Analysis

In Zagreb and Sarajevo, new mayors are ready to shake things up

Municipal elections in South East Europe tend not to grab too many headlines outside of the region, but two recent ballots – in Sarajevo and Zagreb – have bucked that trend.

In Sarajevo, the capital of Bosnia and Herzegovina, Benjamina Karić is the youngest person ever to occupy the mayor’s office, and only the second woman ever to hold the post.



Elected in April – not by popular vote, but by members of the city council – Karić is committed to modernising the capital, and making the most of Sarajevo’s multicultural roots.

Her words come at a time when talk of further border changes in the Western Balkans was swirling around the region, prompted by the publication of several anonymous ‘non-papers’ that have shocked and alarmed regional analysts in equal measure.

A Sarajevo native, Karić was born in 1991, and is the vice president of Bosnia and Herzegovina’s Social Democrat party. She is also known as the youngest doctor of law in the country.

Her appointment was made possible by a coalition of three non-nationalist parties and a number of independent councillors – a group known as The Four – who united in municipal elections held in November 2020 to defeat the erstwhile ruling Bosniak party of Democratic Action.

Following that election, it had been expected that Bogić Bogićević, an ethnic Serb and political veteran who is something of a national hero throughout Bosnia for the way in which he stood up to Slobodan Milošević in 1991 when he was a member of the Yugoslav presidency, would become mayor.

In March, however, Bogićević failed to gain enough support to be confirmed as mayor, and decided to withdraw. The Four then turned to the youthful Karić.

“I don’t acknowledge or support divisions,” she said shortly after taking office. “Ours and my mission is to unite and create new values. In the heart of our city the mosques, synagogues, Catholic and Orthodox churches have been coexisting for centuries.”

We can!

In Zagreb, a left-wing green movement, Možemo! (We Can!) last month won 23 seats on the 47-seat municipal assembly, and its leader, Tomislav Tomašević, won a landslide victory in a run-off election against the right-wing Homeland Movement’s candidate Miroslav Škoro.

It was a heated campaign, that some have even called “Trumpian” due to the amount of fake news and personal attacks levied at Tomašević, especially online, including allegations linking him with perennial right-wing bugbear George Soros.

In the end, however, Mr Tomašević took 65 per cent of the vote, winning the most votes in the history of mayoral elections in the country — 199,630. His rival Škoro won only 34.7 per cent.

Zagreb’s previous mayor, Milan Bandić, who had occupied the position for more than twenty years, died in February of a heart attack.

Like Karić in Bosnia, Tomašević is seen in Croatia as part of a new generation of politicians, and has campaigned on a promise to end cronyism and corruption in the capital.

Mr Tomašević is not a newcomer to city politics.

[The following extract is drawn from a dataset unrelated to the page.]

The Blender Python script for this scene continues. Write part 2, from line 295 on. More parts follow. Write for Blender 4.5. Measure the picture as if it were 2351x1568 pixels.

He had previously served as a councillor, and has been involved in grassroots activism against urban decay. He first rose to prominence in 2010, in the Right to the City movement, when he led protests against an underground garage on Zagreb’s Varšavska Street.

“For the whole of my life I’ve been fighting for this city. I fight for the city’s interests against harmful contracts, against bad decision making of those who captured the city. Who systematically neglected the city, and who used it as their own ATM,” Tomašević says.

In 2017, Tomašević also ran for mayor but won only four per cent of the vote.

Just four years later, the landslide victory, as well as the municipal election win for We Can!, is prompting many regional analysts to wonder if a new and significant movement has just emerged on the Croatian national political scene.

Breaking the two party monopoly

Since 1991, the two major forces in Croatian politics have been the conservative Croatian Democratic Union (HDZ) and the now-opposition Social Democratic party (SDP).

As a part of the Green-Left Coalition, We Can! is already in the Croatian parliament. The coalition managed to win six out of 151 seats in the last parliamentary election last year.

While it’s likely too early to tell what effects the mayoral win for the Green-Left will have in Croatia overall, it is clear that the capital’s voters were not happy with how the city was run.

Among the immediate challenges for Tomašević will be the reconstruction of the old city, which was heavily damaged by the series of earthquakes that hit Croatia last year. The direct damage inflicted on Zagreb and the surrounding county has been estimated at 11.5 billion euros.

Additionally, the city faces issues of debt, ageing infrastructure, and a lack of schools and daycare centres.

In its platform, We Can! focused on the availability of social services and on what it calls “a more just distribution of public resources.”